Chaerul Saleh harus dicatat sebagai orang yang paling banyak menelurkan ide-ide soal kedaulatan modal dan memasukkannya itu ke dalam konstitusi.  Cherul Saleh sadar untuk membangun industri berat harus ada modal dasar, maka dasar-dasar permodalan itu harus didapatkan, satu-satunya yang bisa dibangun sebagai akumulasi modal besar adalah minyak.
Akhirnya sepulangnya dari Djakarta, Chaerul Saleh bisa mendekat ke Bung Karno. Dekatnya Chaerul Saleh ke Bung Karno juga menandakan pilihan politik Bung Karno pada tahun 1957 adalah mengikuti 'Garis Tan Malaka' , sebuah garis politik yang ia puji pada tahun 1952, pada Kongres Murba tahun 1952 sebagai 'Garis Kesadaranku', Bung Karno juga amat berterima kasih pada Partai Murba yang mengatalisator penyadaran masyarakat untuk kembali ke UUD 1945, sebagai konstitusi paling suci Republik, tahun 1956 Partai Murba-lah yang paling awal menuntut kembalinya UUD 1945.
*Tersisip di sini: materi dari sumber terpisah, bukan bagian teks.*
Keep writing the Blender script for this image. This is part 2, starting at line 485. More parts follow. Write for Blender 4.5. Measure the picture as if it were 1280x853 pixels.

Pendongkelan Sukarno, diiringi juga pendongkelan Chaerul Saleh. Ia ditangkap di rumahnya dan dipenjara di  RTM Salemba.  Chaerul Saleh tiba-tiba meninggal di tahanan, kabarnya di dalam WC ia terjatuh. Ketika jenazah Chaerul Saleh dibawa ke rumahnya, Sukarni sahabat Chaerul Saleh marah-marah pada Adam Malik sesama anggota Partai Murba yang jadi anggota Triumvirat Suharto, karena Adam Malik tak mampu melindungi Chaerul Saleh.